DESCRIPTION OF THE TASK - Which lines hold the string "scene"? Copy every one of them.

** start RAW DATA **

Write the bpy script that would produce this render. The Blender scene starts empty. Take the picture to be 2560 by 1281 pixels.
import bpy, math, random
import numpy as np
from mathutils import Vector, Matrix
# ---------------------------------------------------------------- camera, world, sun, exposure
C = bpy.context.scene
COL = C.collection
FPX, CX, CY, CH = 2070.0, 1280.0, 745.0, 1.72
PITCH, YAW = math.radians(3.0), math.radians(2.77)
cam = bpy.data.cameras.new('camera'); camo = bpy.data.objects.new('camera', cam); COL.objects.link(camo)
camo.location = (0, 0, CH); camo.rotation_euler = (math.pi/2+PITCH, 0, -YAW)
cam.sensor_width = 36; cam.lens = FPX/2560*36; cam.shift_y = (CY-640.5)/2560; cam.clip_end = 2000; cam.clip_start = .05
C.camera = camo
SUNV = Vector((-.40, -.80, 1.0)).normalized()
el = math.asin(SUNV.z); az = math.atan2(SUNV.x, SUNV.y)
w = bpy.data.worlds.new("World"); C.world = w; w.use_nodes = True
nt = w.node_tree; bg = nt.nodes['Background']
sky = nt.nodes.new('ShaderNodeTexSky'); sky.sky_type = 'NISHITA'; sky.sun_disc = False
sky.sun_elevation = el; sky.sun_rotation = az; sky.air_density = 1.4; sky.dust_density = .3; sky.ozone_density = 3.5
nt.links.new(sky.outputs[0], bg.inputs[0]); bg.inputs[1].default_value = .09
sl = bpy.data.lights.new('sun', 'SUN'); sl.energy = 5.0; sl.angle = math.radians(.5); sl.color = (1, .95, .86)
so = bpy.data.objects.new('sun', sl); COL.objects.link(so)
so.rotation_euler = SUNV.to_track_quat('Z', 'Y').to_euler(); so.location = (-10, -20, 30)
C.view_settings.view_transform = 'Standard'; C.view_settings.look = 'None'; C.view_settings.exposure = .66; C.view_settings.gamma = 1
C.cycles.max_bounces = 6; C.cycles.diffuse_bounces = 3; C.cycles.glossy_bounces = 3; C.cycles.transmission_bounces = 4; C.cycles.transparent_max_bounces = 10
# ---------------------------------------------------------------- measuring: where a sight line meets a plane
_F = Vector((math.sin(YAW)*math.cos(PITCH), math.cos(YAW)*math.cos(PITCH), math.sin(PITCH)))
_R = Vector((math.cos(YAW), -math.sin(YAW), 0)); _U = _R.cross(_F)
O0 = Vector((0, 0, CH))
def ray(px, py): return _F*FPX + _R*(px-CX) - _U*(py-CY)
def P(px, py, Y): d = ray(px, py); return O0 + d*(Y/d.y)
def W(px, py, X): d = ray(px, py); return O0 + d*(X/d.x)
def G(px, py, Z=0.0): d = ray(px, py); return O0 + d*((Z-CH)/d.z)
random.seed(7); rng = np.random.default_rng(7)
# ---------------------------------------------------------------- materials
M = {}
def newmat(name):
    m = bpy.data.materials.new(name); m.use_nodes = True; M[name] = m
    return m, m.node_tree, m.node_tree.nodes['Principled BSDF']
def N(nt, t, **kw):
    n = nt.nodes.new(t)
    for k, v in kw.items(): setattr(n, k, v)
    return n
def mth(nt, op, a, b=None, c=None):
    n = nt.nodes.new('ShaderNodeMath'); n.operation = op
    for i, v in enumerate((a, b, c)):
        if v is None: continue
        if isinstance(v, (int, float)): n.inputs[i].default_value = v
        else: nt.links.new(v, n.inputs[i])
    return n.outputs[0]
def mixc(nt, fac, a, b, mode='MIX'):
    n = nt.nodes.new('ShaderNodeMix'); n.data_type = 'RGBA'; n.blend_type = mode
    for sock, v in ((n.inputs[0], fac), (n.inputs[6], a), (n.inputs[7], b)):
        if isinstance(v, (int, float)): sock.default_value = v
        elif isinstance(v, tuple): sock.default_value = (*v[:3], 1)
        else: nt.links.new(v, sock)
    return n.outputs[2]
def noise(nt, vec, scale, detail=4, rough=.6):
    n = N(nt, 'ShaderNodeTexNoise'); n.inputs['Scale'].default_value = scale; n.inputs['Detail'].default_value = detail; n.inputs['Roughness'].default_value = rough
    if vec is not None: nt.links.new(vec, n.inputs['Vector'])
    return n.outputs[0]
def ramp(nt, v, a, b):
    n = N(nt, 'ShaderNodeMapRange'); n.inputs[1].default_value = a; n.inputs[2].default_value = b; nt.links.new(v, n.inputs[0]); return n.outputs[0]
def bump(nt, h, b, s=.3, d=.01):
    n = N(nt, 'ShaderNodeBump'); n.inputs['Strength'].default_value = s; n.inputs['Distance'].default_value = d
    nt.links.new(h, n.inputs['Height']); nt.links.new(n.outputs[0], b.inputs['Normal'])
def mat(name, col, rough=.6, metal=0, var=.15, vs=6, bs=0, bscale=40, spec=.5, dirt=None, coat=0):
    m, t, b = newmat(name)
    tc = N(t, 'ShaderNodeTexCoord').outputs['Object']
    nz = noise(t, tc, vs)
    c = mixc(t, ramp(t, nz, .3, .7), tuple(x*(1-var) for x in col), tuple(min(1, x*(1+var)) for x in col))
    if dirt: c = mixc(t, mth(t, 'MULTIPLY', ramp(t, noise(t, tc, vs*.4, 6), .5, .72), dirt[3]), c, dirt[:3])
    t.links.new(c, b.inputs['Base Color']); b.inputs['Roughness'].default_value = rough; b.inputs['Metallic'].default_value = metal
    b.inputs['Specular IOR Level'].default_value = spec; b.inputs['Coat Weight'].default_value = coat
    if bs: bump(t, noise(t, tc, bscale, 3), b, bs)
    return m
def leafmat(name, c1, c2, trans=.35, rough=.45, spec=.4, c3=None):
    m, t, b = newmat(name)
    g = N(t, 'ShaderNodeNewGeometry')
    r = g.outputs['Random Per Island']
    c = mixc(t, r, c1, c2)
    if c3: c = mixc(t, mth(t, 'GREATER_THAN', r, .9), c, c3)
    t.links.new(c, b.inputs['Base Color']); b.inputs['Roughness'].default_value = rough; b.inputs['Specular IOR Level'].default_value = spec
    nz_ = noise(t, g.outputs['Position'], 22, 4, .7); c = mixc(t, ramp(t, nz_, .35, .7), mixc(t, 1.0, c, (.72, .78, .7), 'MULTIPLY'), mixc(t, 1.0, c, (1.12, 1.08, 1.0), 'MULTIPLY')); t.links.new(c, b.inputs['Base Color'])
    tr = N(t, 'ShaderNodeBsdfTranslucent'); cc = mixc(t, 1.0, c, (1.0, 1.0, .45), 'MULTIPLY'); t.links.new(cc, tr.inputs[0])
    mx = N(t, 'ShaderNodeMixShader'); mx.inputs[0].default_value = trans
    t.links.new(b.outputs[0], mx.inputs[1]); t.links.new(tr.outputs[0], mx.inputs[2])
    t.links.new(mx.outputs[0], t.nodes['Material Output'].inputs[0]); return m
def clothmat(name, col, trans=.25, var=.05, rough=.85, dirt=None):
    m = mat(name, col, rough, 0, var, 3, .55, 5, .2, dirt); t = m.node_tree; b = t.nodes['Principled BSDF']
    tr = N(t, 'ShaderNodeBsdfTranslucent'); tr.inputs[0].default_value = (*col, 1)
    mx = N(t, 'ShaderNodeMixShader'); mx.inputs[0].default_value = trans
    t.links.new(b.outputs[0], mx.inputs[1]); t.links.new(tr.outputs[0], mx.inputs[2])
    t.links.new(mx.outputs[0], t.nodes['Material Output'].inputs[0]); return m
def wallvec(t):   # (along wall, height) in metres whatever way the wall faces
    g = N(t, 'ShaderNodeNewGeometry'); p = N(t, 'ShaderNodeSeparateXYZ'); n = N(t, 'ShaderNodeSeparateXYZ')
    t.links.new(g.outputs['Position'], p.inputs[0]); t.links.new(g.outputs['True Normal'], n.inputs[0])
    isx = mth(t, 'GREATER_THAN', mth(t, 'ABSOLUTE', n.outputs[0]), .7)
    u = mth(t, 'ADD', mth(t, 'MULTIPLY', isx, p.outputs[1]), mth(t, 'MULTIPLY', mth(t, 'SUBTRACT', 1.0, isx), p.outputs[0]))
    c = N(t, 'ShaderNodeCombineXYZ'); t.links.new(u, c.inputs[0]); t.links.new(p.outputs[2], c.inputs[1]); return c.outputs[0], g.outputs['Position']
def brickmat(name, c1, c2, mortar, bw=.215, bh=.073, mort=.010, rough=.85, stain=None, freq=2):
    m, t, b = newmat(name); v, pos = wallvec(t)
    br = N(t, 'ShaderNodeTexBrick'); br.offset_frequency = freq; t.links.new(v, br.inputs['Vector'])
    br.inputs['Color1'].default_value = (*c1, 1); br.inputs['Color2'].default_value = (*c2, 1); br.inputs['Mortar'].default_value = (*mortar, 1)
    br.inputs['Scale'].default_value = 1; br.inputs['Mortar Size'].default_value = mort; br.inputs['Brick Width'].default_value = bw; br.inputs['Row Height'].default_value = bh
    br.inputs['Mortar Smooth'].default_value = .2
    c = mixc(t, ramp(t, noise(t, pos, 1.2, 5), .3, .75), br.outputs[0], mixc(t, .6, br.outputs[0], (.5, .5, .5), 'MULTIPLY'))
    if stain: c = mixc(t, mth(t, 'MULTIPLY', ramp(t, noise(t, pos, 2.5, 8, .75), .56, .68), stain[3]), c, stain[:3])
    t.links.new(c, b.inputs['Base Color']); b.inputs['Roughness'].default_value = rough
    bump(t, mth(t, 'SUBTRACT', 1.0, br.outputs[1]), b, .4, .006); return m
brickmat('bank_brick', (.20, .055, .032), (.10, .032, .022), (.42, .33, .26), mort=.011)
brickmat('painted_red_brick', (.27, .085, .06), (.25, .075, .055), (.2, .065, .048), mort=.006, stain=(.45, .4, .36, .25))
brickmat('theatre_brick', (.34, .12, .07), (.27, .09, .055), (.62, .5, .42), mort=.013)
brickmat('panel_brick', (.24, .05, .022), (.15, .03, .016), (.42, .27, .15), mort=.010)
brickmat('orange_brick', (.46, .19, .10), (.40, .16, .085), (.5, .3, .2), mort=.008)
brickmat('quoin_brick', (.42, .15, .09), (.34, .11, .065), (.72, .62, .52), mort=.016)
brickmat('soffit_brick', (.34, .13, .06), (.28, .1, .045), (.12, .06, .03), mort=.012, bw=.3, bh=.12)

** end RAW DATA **

REPLY TO THE TASK -
Write the bpy script that would produce this render. The Blender scene starts empty. Take the picture to be 2560 by 1281 pixels.
C = bpy.context.scene